[RECORD EXCERPTS]:

%%

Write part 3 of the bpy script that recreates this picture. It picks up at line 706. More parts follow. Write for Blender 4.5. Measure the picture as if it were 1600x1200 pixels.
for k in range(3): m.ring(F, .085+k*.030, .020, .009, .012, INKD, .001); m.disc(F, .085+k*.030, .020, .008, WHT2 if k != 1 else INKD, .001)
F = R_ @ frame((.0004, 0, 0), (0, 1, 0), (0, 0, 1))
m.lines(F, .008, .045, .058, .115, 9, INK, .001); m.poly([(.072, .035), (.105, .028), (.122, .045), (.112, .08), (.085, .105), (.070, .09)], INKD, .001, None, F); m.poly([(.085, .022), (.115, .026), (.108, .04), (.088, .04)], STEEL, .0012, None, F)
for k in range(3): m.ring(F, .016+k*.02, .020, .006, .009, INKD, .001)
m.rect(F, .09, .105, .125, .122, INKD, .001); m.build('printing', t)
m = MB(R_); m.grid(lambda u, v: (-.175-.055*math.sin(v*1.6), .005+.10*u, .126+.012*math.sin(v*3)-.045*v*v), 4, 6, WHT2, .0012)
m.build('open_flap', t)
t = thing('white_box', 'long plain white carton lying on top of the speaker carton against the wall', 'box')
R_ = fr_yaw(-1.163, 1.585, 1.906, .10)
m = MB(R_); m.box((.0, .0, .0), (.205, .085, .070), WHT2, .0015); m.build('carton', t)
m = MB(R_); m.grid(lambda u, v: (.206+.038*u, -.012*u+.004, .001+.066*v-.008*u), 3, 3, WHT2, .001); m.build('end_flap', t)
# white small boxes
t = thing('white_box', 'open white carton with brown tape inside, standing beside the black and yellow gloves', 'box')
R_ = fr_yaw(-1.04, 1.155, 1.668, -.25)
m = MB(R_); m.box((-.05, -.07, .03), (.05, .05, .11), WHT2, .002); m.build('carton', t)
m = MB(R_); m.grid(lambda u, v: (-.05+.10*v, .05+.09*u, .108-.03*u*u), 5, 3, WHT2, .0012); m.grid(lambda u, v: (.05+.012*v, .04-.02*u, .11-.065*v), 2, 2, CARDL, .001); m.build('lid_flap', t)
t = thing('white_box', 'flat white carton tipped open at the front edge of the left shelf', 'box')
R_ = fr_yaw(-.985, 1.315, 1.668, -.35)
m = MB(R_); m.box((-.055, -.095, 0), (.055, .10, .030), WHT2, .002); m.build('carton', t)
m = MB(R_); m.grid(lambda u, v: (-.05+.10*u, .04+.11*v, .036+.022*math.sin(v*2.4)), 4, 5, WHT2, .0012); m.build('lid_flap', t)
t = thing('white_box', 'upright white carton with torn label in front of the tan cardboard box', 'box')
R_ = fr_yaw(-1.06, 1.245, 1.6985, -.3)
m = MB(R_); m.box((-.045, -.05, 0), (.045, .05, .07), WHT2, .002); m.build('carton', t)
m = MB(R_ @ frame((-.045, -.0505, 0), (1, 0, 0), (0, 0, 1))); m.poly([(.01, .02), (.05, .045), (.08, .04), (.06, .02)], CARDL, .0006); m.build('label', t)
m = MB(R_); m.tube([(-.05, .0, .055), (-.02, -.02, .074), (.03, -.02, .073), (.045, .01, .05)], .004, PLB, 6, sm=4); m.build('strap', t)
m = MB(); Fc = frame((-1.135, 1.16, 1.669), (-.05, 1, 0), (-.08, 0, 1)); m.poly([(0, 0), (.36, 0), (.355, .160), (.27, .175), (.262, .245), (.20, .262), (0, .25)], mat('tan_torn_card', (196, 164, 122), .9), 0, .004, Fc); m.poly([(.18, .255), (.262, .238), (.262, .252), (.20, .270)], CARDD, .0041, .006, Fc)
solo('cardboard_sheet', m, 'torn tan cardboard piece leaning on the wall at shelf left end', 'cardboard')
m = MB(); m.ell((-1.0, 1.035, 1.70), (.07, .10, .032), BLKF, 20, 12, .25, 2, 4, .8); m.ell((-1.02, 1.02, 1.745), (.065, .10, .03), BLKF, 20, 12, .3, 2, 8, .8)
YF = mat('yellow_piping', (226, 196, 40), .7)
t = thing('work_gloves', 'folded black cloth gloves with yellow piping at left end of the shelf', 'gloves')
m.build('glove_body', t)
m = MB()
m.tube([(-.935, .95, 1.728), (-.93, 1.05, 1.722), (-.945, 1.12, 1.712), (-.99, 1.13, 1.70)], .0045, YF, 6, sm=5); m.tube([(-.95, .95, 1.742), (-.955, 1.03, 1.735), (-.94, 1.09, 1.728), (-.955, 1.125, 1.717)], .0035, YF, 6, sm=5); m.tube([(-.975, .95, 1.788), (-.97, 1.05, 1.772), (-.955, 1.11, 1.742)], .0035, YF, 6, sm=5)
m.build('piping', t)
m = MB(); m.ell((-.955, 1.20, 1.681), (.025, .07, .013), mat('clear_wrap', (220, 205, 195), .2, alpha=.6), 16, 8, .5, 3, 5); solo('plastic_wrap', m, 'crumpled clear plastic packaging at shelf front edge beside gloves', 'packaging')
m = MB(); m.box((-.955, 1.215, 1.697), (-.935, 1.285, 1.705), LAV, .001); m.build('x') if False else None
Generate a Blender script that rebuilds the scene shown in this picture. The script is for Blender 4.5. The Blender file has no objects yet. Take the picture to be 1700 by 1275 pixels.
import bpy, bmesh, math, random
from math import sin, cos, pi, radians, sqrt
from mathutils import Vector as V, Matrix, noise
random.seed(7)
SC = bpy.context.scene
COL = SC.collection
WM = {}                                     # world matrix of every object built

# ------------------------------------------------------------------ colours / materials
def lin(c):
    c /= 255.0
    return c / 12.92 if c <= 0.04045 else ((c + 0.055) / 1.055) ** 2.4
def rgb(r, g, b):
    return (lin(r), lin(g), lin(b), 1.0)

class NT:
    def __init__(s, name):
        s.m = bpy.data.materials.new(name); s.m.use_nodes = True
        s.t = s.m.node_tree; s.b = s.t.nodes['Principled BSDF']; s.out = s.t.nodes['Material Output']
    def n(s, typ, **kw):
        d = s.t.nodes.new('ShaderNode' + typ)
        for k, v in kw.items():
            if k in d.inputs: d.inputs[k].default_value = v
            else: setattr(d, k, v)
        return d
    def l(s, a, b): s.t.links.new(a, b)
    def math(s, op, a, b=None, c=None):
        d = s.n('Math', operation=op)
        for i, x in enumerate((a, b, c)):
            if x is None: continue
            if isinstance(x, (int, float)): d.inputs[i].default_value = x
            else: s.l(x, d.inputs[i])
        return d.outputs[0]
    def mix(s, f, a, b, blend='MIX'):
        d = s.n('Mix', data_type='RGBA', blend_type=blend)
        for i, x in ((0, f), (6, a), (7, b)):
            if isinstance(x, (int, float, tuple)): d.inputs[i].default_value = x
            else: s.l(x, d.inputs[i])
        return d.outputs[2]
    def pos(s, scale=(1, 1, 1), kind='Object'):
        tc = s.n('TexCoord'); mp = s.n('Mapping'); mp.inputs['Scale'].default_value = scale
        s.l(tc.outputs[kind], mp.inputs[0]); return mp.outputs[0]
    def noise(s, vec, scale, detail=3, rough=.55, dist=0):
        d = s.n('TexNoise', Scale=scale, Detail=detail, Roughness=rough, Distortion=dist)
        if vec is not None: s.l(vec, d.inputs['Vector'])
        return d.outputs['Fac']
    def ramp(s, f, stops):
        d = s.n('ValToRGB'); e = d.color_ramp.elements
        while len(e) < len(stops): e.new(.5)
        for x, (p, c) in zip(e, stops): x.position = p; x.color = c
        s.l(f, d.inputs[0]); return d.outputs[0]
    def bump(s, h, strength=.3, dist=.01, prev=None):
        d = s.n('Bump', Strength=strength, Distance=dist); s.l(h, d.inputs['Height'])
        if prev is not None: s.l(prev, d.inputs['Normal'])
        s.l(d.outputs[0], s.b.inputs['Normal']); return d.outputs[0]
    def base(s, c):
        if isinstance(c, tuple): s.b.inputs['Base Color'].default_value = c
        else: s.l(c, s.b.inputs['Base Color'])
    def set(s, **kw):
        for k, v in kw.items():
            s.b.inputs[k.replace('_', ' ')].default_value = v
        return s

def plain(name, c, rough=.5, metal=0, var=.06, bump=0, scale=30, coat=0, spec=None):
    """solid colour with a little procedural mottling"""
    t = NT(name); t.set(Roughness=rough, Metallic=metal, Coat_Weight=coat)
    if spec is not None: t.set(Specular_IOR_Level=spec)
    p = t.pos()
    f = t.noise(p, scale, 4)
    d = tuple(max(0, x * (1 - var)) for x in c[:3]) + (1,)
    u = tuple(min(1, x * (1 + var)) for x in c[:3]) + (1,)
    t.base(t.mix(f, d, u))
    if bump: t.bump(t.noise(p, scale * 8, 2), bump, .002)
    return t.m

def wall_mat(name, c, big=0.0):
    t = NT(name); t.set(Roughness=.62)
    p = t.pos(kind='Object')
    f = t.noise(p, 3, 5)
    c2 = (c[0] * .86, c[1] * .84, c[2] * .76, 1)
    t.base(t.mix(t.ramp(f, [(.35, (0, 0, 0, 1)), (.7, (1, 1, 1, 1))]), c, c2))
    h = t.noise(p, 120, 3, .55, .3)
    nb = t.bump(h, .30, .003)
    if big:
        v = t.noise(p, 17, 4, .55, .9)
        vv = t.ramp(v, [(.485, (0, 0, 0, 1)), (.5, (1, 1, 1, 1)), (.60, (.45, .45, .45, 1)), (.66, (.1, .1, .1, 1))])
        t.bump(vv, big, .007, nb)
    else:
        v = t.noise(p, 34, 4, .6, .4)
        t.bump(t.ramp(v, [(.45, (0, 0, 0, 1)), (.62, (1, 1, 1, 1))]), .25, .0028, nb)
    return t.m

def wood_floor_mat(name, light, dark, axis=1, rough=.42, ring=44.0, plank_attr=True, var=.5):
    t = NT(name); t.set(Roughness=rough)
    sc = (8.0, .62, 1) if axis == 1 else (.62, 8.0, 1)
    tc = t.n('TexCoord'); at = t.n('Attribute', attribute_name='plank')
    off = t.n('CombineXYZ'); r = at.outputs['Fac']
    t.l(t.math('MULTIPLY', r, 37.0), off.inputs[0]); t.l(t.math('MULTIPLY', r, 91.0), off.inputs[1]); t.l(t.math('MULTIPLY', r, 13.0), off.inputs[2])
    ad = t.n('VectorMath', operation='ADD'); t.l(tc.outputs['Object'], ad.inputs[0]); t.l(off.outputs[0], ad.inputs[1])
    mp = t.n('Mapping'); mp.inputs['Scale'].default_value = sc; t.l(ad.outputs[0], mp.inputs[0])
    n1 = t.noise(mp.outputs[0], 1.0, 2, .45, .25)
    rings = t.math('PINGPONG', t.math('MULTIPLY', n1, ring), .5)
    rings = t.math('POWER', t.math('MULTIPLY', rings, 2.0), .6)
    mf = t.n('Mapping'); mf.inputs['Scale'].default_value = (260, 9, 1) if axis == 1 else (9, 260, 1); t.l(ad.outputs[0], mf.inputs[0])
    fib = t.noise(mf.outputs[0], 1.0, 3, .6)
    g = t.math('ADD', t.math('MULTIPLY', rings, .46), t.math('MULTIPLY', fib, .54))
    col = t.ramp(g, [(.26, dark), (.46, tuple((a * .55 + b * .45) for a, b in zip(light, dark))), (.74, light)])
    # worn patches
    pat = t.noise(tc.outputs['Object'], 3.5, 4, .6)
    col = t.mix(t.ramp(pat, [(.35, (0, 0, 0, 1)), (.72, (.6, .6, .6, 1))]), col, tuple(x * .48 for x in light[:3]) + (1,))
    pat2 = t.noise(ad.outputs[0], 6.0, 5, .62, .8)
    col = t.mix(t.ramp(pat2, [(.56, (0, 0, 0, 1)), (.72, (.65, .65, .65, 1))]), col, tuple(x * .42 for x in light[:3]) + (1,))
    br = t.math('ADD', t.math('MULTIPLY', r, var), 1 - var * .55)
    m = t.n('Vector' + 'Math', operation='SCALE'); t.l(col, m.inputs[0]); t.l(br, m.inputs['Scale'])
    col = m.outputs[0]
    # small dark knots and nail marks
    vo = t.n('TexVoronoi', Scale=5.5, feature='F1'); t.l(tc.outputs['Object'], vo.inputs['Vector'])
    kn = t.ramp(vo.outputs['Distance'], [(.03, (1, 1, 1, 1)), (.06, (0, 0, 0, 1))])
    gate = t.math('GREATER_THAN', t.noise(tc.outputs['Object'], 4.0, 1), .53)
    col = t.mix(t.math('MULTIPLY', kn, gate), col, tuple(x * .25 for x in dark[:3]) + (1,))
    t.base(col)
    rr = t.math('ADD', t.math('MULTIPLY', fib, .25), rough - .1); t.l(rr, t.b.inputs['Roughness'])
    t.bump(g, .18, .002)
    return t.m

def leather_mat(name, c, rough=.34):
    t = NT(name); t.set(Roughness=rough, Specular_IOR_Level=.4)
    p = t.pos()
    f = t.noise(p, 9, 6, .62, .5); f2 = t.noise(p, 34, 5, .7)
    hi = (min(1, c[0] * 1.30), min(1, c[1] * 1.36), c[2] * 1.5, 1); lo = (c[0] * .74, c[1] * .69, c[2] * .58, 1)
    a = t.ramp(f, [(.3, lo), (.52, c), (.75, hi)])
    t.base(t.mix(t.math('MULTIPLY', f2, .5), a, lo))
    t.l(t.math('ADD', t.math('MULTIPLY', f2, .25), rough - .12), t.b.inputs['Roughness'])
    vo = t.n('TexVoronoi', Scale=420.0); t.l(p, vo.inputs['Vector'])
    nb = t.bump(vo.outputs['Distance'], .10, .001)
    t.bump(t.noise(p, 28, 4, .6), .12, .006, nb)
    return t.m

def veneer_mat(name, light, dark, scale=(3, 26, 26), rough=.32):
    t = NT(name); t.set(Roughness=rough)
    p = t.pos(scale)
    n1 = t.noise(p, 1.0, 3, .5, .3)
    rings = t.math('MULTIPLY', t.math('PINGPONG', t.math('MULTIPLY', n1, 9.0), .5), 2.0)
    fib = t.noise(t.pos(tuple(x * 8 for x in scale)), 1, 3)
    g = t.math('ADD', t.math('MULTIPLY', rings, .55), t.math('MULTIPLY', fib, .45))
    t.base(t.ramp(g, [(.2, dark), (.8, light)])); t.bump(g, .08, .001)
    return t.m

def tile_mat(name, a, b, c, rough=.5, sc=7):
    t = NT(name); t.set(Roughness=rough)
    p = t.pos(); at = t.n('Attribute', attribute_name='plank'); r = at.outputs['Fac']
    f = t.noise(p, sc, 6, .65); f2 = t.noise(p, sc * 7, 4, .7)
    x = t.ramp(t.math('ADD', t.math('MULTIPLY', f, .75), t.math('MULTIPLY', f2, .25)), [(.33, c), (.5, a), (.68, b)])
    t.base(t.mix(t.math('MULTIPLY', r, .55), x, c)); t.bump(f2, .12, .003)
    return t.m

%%

[WHAT TO WORK ON]: Looking at the data above, return every line from the one with "Generate a Blender" down to the one with "return (lin(r), lin(g), lin(b), 1.0)", exactly and inclusively.

[WRITTEN SOLUTION]:
Generate a Blender script that rebuilds the scene shown in this picture. The script is for Blender 4.5. The Blender file has no objects yet. Take the picture to be 1700 by 1275 pixels.
import bpy, bmesh, math, random
from math import sin, cos, pi, radians, sqrt
from mathutils import Vector as V, Matrix, noise
random.seed(7)
SC = bpy.context.scene
COL = SC.collection
WM = {}                                     # world matrix of every object built

# ------------------------------------------------------------------ colours / materials
def lin(c):
    c /= 255.0
    return c / 12.92 if c <= 0.04045 else ((c + 0.055) / 1.055) ** 2.4
def rgb(r, g, b):
    return (lin(r), lin(g), lin(b), 1.0)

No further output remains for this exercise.